El caso es que la obra fue un éxito desde su estreno, la noche del 27 de marzo de 2015 en el Teatro Palacio Valdés de Avilés. El Centro Dramático Nacional, que ya la había programado aquella temporada, volvió a acogerla en la Sala Francisco Nieva del Teatro Valle-Inclán en el curso siguiente. En el unánime aplauso que el público le dispensó tuvo mucho que ver, sin duda, el trabajo actoral. Al curioso tándem protagonista que formaban Daniel Albaladejo, soberbio una vez más, y César Sarachu, cuyas características interpretativas se amoldaban muy bien a la excéntrica personalidad de Fischer, se sumaba el estupendo, aunque más secundario, trabajo de Elena Rayos. “Yo ya había trabajado con Dani (Albaladejo) en La lengua en pedazos; para mí es un actor maravilloso. Fue él quien me puso sobre la pista de Sarachu. Yo no le había visto en su versión televisiva, pero tenía referencias de él porque sigo mucho y soy un gran admirador de Peter Brook, con el que él había trabajado. A Elena Rayos la había visto en varios montajes y también había trabajado ya con Dani. Así que fue todo muy bien desde el principio. Disfruté mucho viéndolos, aunque también sufrí –reconoce entre risas–, porque yo les hacía cambiar de personajes al ritmo variable del ajedrez, prescindiendo del virtuosismo y fiando ese cambio a la complicidad con el espectador. Era un trabajo muy, muy exigente para los actores, y también para los espectadores, que afortunadamente nos acompañaron en todo momento”.
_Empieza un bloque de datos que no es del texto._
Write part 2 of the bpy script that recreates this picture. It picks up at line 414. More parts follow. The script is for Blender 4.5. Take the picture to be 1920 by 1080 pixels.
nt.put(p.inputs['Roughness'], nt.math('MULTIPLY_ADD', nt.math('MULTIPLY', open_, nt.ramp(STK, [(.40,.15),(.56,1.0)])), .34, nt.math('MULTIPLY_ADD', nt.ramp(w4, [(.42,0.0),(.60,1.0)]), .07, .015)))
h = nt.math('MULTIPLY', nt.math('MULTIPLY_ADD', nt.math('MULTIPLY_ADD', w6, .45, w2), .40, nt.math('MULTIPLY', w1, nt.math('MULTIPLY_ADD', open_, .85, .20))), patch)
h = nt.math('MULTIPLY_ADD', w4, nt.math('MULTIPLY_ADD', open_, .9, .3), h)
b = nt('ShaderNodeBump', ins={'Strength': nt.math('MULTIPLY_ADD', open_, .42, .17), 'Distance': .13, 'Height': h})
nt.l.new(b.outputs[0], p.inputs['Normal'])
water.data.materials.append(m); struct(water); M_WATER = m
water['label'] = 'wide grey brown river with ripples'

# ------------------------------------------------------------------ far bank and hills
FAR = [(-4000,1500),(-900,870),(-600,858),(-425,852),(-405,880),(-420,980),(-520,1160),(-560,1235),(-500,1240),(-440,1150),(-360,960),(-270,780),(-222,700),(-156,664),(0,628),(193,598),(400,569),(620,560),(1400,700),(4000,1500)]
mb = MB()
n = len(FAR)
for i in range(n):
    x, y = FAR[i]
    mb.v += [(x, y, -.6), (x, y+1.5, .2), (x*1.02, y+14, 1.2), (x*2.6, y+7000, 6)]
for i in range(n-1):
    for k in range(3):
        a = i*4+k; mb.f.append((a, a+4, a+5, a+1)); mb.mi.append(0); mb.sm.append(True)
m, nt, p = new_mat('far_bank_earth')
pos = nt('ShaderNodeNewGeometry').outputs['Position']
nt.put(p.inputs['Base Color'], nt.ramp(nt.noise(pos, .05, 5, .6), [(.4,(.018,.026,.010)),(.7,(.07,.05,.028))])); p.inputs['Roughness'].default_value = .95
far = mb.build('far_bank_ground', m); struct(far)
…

El montaje, coproducido por Entre Cajas y La loca de la casa –nombre de la propia compañía del dramaturgo–, contó además con profesionales de la talla de Alejandro Andújar, como escenógrafo y vestuarista, Juan Gómez Cornejo, en la iluminación, y Mariano García como responsable de la ambientación sonora. En cuanto al texto, ha sido traducido a varios idiomas y se ha puesto en escena en Bulgaria y en Argentina. “Creo que no se ha montado más precisamente por lo difícil que es poner en escena ese texto –sugiere el director riendo–. Y eso es lo que me hace valorar todavía más el titánico trabajo que hicieron los actores”.

El aprendiz de director

Asegura Mayorga que en su trayectoria dilatada como dramaturgo ha tenido oportunidad de ver trabajar a muchos directores y aprender de ellos. Del resultado en la puesta en escenas de sus obras ha quedado muy satisfecho algunas veces y otras no tanto. “Pero no creo que haya una única ni definitiva puesta en escena. A mí me gustaría ver ‘Reikiavik’, por ejemplo, montada por otros directores. Yo la dirigí porque me parecía, honestamente, que podía ayudar a los actores. Es verdad que es una obra de difícil dirección, pero precisamente me atrae trabajar con textos sobre los que no veo clara su puesta en escena. Si la tengo muy clara, me interesa menos dirigirlos”.